> **COLLECTED MATERIAL**:
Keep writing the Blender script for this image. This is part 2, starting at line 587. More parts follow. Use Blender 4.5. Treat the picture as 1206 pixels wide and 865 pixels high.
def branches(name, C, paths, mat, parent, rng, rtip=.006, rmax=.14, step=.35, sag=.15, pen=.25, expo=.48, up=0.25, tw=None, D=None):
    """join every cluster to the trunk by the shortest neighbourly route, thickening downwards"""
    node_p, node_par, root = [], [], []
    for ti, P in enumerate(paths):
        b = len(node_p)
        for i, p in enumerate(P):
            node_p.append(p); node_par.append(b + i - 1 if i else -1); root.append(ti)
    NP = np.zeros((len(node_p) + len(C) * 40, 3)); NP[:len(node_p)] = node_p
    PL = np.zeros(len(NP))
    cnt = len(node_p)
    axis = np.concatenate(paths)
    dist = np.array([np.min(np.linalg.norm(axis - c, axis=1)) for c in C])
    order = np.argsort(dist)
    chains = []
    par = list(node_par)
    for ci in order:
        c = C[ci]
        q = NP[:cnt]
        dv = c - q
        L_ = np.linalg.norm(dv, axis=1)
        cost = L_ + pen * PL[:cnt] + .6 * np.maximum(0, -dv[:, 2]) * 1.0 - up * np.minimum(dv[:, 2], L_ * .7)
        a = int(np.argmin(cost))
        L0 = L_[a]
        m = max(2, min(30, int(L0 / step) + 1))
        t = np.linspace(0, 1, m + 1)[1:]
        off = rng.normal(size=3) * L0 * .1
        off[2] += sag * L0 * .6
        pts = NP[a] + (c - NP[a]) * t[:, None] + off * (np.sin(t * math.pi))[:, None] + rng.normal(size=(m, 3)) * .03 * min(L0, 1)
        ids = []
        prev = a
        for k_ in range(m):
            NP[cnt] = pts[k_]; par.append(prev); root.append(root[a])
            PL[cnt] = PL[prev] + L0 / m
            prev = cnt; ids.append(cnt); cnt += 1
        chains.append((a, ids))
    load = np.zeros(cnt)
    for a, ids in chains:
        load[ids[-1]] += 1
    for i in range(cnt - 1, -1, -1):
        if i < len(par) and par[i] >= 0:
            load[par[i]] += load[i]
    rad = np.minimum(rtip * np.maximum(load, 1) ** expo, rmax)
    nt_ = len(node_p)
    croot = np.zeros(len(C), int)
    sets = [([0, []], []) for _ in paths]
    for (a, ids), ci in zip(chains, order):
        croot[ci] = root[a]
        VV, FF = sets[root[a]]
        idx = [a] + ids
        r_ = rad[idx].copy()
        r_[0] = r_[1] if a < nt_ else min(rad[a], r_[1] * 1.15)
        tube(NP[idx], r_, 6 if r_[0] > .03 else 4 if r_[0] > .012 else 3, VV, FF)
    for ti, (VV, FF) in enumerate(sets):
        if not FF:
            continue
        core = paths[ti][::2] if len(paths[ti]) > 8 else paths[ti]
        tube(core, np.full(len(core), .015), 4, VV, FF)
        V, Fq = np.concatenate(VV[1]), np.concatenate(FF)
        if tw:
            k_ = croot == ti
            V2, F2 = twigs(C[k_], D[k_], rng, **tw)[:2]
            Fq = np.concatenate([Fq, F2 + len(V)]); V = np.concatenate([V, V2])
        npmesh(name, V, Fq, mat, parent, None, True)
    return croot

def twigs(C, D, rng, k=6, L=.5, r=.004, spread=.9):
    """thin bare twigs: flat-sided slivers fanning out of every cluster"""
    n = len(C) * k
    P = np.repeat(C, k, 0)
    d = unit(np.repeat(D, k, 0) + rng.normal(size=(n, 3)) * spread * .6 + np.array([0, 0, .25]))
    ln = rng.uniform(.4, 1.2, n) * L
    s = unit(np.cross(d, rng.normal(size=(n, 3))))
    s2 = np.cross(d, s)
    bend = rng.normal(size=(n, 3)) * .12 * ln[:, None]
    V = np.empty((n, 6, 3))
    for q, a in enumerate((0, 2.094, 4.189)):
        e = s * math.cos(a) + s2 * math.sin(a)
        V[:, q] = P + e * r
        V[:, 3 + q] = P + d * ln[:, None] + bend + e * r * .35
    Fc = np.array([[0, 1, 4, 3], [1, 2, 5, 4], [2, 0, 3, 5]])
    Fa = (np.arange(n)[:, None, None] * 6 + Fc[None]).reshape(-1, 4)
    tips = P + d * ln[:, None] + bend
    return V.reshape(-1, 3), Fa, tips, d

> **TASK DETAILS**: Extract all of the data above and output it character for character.

> **WORKED SOLUTION**:
Keep writing the Blender script for this image. This is part 2, starting at line 587. More parts follow. Use Blender 4.5. Treat the picture as 1206 pixels wide and 865 pixels high.
def branches(name, C, paths, mat, parent, rng, rtip=.006, rmax=.14, step=.35, sag=.15, pen=.25, expo=.48, up=0.25, tw=None, D=None):
    """join every cluster to the trunk by the shortest neighbourly route, thickening downwards"""
    node_p, node_par, root = [], [], []
    for ti, P in enumerate(paths):
        b = len(node_p)
        for i, p in enumerate(P):
            node_p.append(p); node_par.append(b + i - 1 if i else -1); root.append(ti)
    NP = np.zeros((len(node_p) + len(C) * 40, 3)); NP[:len(node_p)] = node_p
    PL = np.zeros(len(NP))
    cnt = len(node_p)
    axis = np.concatenate(paths)
    dist = np.array([np.min(np.linalg.norm(axis - c, axis=1)) for c in C])
    order = np.argsort(dist)
    chains = []
    par = list(node_par)
    for ci in order:
        c = C[ci]
        q = NP[:cnt]
        dv = c - q
        L_ = np.linalg.norm(dv, axis=1)
        cost = L_ + pen * PL[:cnt] + .6 * np.maximum(0, -dv[:, 2]) * 1.0 - up * np.minimum(dv[:, 2], L_ * .7)
        a = int(np.argmin(cost))
        L0 = L_[a]
        m = max(2, min(30, int(L0 / step) + 1))
        t = np.linspace(0, 1, m + 1)[1:]
        off = rng.normal(size=3) * L0 * .1
        off[2] += sag * L0 * .6
        pts = NP[a] + (c - NP[a]) * t[:, None] + off * (np.sin(t * math.pi))[:, None] + rng.normal(size=(m, 3)) * .03 * min(L0, 1)
        ids = []
        prev = a
        for k_ in range(m):
            NP[cnt] = pts[k_]; par.append(prev); root.append(root[a])
            PL[cnt] = PL[prev] + L0 / m
            prev = cnt; ids.append(cnt); cnt += 1
        chains.append((a, ids))
    load = np.zeros(cnt)
    for a, ids in chains:
        load[ids[-1]] += 1
    for i in range(cnt - 1, -1, -1):
        if i < len(par) and par[i] >= 0:
            load[par[i]] += load[i]
    rad = np.minimum(rtip * np.maximum(load, 1) ** expo, rmax)
    nt_ = len(node_p)
    croot = np.zeros(len(C), int)
    sets = [([0, []], []) for _ in paths]
    for (a, ids), ci in zip(chains, order):
        croot[ci] = root[a]
        VV, FF = sets[root[a]]
        idx = [a] + ids
        r_ = rad[idx].copy()
        r_[0] = r_[1] if a < nt_ else min(rad[a], r_[1] * 1.15)
        tube(NP[idx], r_, 6 if r_[0] > .03 else 4 if r_[0] > .012 else 3, VV, FF)
    for ti, (VV, FF) in enumerate(sets):
        if not FF:
            continue
        core = paths[ti][::2] if len(paths[ti]) > 8 else paths[ti]
        tube(core, np.full(len(core), .015), 4, VV, FF)
        V, Fq = np.concatenate(VV[1]), np.concatenate(FF)
        if tw:
            k_ = croot == ti
            V2, F2 = twigs(C[k_], D[k_], rng, **tw)[:2]
            Fq = np.concatenate([Fq, F2 + len(V)]); V = np.concatenate([V, V2])
        npmesh(name, V, Fq, mat, parent, None, True)
    return croot

def twigs(C, D, rng, k=6, L=.5, r=.004, spread=.9):
    """thin bare twigs: flat-sided slivers fanning out of every cluster"""
    n = len(C) * k
    P = np.repeat(C, k, 0)
    d = unit(np.repeat(D, k, 0) + rng.normal(size=(n, 3)) * spread * .6 + np.array([0, 0, .25]))
    ln = rng.uniform(.4, 1.2, n) * L
    s = unit(np.cross(d, rng.normal(size=(n, 3))))
    s2 = np.cross(d, s)
    bend = rng.normal(size=(n, 3)) * .12 * ln[:, None]
    V = np.empty((n, 6, 3))
    for q, a in enumerate((0, 2.094, 4.189)):
        e = s * math.cos(a) + s2 * math.sin(a)
        V[:, q] = P + e * r
        V[:, 3 + q] = P + d * ln[:, None] + bend + e * r * .35
    Fc = np.array([[0, 1, 4, 3], [1, 2, 5, 4], [2, 0, 3, 5]])
    Fa = (np.arange(n)[:, None, None] * 6 + Fc[None]).reshape(-1, 4)
    tips = P + d * ln[:, None] + bend
    return V.reshape(-1, 3), Fa, tips, d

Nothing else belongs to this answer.